Indeed, perhaps the state can get out of the business of policing our sexual and gender norms by defining civic status as adults who register various economic dependencies, with indifference to sexuality and gender!
In one way, we are an individualistic society, in that we are atomistic--more guided by self-interest and what's "fair" to me than in the great good, as well as expecting the nuclear family to bear the burden of being responsible for all aspects of adult life and relationships. In another sense, we are not individualistic, because so many aspects of society assume an ideal family form that is supposed to replace the individual upon becoming an adult. It seems to me that as a society, we'd be better off supporting individuals and their decisions about the way they want to fashion their life commitments and relationships (sexual or otherwise), rather than catering to one specific template, and then blaming non-traditional families for their struggles that is actually created by their lack of support in our marriage-centric society.

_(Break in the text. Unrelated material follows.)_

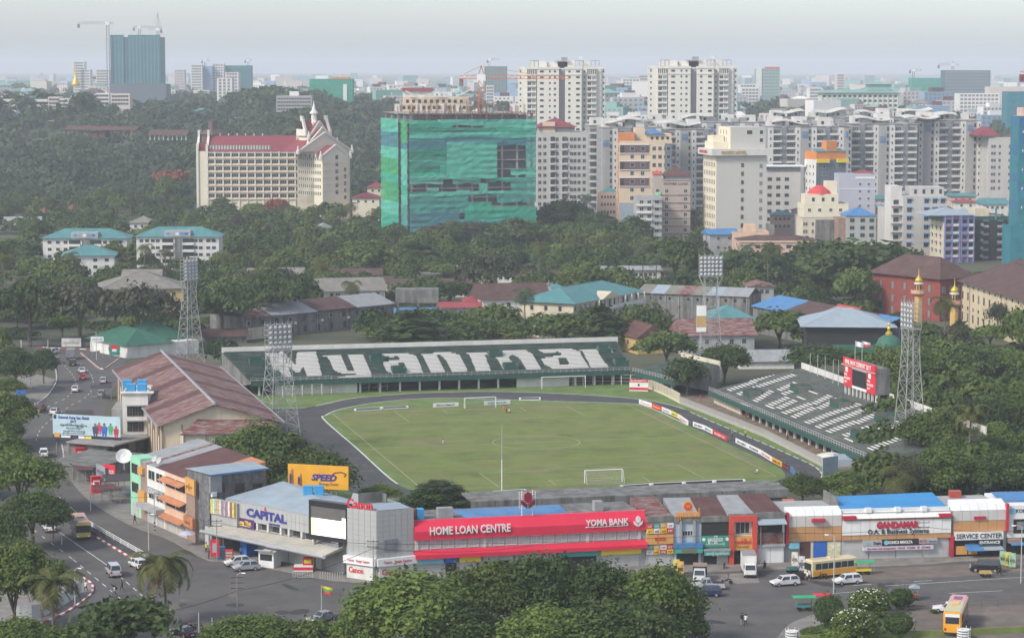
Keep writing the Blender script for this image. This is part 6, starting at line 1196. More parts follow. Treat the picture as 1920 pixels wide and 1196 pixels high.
# diagonal row with blue, brown and grey roofs
s=Bld('diagonal warehouse row with blue, brown and grey sheet roofs, cream end wall',base(1412,722),base(1640,655),17);L_=s.L;s.body(8.0,mOldC);s.box('end_wall',mCream,-.1,0,0,-.003,17,8)
for x0,x1,m in ((0,.27,mBlueS),(.271,.5,mBrnT),(.501,.68,mGreyS),(.681,.84,mBrnT),(.841,1,mBlueS)):xa,xb=x0*L_,x1*L_;s.part('roof_sheet',m,lambda q:q.add([(xa,-.8,7.9),(xb,-.8,7.9),(xb,8.5,10.8),(xa,8.5,10.8),(xb,17.6,8.0),(xa,17.6,8.0),(xa,-.8,7.75),(xb,-.8,7.75)],[(0,1,2,3),(3,2,4,5),(6,7,1,0)]))
s.part('red_ridge',mRedM,lambda q:q.box(L_*.5,8.3,10.82,L_*.68,8.9,11.3))
house('low rust roofed house with white tanks behind the diagonal warehouse row',1405,1450,537,760,10,3,mGreyW,mRust,1.2,3,True,1)
s=house('wide pale blue hipped sheet roof over an open dark hall before the small mosque',1512,1672,612,652,22,-4,mDark,mPaleB,4.0,0,False,0,ov=1.6);s.box('green_fence',mGreenR,s.L*.3,-7,0,s.L*.85,-6.7,5)
# mosque: minarets and a small dome
def minaret(px,yb,yt,label):
    p=G(px,yb);h=(yb-yt)*p.y/F;t=thing('minaret',label,'minaret',p);k=h/24
    q=MB();q.lathe([(1.25,-1),(1.15,13.2*k)],8);q.build('shaft',mMin,t);q=MB();q.lathe([(1.2,13*k),(2.3,14.2*k),(2.3,15.6*k),(2.1,15.6*k),(2.1,14.8*k),(.9,14.8*k)],12);q.build('balcony',M('minaret_pink',(.6,.33,.22),.8,.08),t)
    q=MB();q.lathe([(1.0,14.8*k),(1.0,18*k)],8);q.build('lantern',mMin,t)
    for i in range(8):a=(i+.5)*math.pi/4;o=MB().box(-.2,-.03,0,.2,.03,1.9*k).build('arch_opening',mDark,t,(.96*math.cos(a),.96*math.sin(a),15.6*k));o.rotation_euler=(0,0,a+math.pi/2)
    q=MB();q.lathe([(1.4,17.9*k),(1.4,18.3*k),(.9,18.4*k)],12);q.build('cornice',mWhiteP,t)
    q=MB();q.lathe([(.85,18.3*k),(1.15,19.0*k),(1.05,19.8*k),(.5,20.5*k),(.15,21*k),(.25,21.4*k),(.08,21.8*k),(.05,24*k)],12);q.build('dome',mGold,t,smooth=True)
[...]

One thing that I liked about Obama is that he seemed to understand the effect of our institutions and social organization on the degree to which individuals are able to be "successful" or to make desired choices. As we begin thinking about our social policies and why they are the way they are, one important question to ask ourself is "whose interests does this policy/this way of doing things serve?" One thing I can say is that universal health care would go a long way toward opening up the possibilities for life arrangements.
*I realize many single people own homes, but my educated guess is that singles and childless couples, not to mention lower class people, disproportionately rent as opposed to owning. I also realize that this tax break has just as much, if not more, to do with post-WWII economy-boosting housing initiatives, and the "American Dream".